[Start of Supplied information]
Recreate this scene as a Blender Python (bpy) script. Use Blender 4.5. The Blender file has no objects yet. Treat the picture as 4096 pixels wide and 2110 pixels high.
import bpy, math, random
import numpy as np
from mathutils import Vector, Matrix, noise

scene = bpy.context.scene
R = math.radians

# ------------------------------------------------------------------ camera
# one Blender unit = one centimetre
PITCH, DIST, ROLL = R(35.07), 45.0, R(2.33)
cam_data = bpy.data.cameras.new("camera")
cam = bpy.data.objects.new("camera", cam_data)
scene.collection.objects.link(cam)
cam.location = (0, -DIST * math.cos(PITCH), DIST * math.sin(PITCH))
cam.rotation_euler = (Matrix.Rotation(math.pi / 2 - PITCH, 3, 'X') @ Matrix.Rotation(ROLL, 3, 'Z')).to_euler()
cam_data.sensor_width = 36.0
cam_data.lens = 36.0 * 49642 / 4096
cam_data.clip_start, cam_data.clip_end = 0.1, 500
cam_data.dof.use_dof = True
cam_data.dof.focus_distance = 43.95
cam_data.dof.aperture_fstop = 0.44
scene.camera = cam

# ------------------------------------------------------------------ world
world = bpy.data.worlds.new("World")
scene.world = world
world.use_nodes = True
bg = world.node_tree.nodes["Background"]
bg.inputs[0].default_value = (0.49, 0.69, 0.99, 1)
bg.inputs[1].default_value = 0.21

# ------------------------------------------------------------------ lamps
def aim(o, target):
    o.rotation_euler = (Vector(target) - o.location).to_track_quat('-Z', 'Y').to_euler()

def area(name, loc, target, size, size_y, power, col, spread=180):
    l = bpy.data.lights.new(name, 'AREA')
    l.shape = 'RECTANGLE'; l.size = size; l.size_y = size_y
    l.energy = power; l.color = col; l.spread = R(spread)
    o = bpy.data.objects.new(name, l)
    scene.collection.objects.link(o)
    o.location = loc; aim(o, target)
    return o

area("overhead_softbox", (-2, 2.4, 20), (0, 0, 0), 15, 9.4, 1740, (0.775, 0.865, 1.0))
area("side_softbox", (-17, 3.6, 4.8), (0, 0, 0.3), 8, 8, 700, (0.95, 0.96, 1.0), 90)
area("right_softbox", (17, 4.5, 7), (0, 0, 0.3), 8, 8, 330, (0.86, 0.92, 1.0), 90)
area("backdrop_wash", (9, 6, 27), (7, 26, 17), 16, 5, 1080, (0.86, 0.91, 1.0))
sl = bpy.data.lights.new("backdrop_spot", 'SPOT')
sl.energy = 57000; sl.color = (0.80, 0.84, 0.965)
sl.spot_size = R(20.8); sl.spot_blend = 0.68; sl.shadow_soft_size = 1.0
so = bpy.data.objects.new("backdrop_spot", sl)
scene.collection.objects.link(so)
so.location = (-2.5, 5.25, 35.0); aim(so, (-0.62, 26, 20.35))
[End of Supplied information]
● **Aim**: Exactly as written, please reproduce the lines from the first line of the data to the line containing "R = math.radians", inclusive, and nothing else.

● **Response**:
Recreate this scene as a Blender Python (bpy) script. Use Blender 4.5. The Blender file has no objects yet. Treat the picture as 4096 pixels wide and 2110 pixels high.
import bpy, math, random
import numpy as np
from mathutils import Vector, Matrix, noise

scene = bpy.context.scene
R = math.radians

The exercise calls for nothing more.